Adventures in software installation, part 3

7/1/05

In which I encounter an error message I’ve never seen before. Which is interesting, because like all computer users, I’ve seen a buttload of error messages.

The third backup attempt again failed to produce a bootable disk. Not sure why, but okay, next approach: instead of starting the experiment by installing a new system on top of my main drive, let’s install a fresh copy onto this backup drive — then I can boot from that drive to see how many things broke in the process, and more importantly find out whether it actually fixes the crashiness and slowness (which is the point of this exercise, after all.) If it doesn’t work, I can save myself a step and just revert to 10.3 instead of going through all the reinstalls for 10.4.

So I put in the happy Tiger install DVD, start the happy installer, click as quickly as possible past the happy legalese and encounter this message (paraphrased, because I just rebooted):

“You cannot install the system software on this volume. This volume cannot be used as a startup disk.”

Well, yes, I guess I was aware of that, given that I’ve tried and failed using it as a startup disk several times now; but would you care to tell me why it can’t be used as a startup disk? It’s just a firewire disk. Nothing special. It should work.

Apple error messages used to all look like this: a “bomb” icon, with the text “System error: -254”. If you were in the know, you would have a printout somewhere of all the numeric codes and what they corresponded to — usually something terribly informative like “memory overlap error” or some such thing. The point is, they were terribly unfriendly error messages: the numeric code was useless unless you had a cheat sheet, and the bomb was scary to novices. (Emily tells me a story about how her old Mac SE once displayed the bomb icon to her, and then started literally physically vibrating — now that’s an error message.)
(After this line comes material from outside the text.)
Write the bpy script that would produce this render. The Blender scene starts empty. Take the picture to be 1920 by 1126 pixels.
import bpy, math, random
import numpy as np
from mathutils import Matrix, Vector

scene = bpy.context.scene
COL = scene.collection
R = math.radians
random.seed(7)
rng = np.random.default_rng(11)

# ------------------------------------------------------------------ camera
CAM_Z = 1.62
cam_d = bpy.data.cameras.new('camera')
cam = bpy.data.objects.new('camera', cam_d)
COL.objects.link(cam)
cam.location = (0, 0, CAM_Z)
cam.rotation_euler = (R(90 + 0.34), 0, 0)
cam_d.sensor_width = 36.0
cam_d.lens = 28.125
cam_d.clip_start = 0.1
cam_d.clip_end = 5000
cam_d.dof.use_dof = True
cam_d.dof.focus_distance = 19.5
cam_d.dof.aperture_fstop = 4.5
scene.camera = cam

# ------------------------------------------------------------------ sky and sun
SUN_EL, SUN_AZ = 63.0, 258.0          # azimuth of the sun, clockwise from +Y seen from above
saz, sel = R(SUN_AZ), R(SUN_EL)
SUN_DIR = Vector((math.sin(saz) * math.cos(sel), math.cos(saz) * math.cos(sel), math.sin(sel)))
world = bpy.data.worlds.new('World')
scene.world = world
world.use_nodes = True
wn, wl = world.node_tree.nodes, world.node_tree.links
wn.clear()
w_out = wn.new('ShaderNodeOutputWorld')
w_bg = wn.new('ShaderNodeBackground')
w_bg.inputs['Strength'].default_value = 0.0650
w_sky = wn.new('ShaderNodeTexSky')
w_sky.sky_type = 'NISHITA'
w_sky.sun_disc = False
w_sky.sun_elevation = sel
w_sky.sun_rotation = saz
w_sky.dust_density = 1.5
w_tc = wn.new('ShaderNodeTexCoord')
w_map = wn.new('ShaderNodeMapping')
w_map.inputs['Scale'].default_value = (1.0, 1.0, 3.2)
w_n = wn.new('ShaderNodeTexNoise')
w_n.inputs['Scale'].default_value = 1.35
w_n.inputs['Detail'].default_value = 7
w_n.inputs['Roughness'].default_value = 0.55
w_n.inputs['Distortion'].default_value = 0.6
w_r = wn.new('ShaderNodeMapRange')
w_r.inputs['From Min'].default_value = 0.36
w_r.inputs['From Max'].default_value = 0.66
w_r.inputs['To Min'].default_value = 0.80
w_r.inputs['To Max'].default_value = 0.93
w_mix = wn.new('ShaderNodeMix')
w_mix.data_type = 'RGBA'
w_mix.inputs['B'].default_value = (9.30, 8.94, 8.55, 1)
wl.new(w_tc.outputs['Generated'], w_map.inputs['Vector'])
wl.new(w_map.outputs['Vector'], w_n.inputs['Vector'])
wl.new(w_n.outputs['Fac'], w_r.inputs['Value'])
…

So they replaced the error messages with more friendly ones, which are even less informative than the old ones used to be. Seriously; it could just say “Error: something ain’t right in cowtown” or “oops” and I’d have as much information about what the actual problem might be as I do now. I know error messages are tedious and no fun to write, they’re on no developer’s list of favorite things to do, but come on.

So I rebooted, then decided I wanted the actual error message text to put into this post (I’m typing this all on the other machine, by the way, in case you were wondering how I’m continuing to type this through multiple reboots) and this time, it worked. No problem. No explanation, either. And they say computers are deterministic. Nohow. They’ve got as much free will as we do. So now I have another round of progress bars to sit through. Currently we’re “Installing Additional Essentials”, which is a lovely phrase.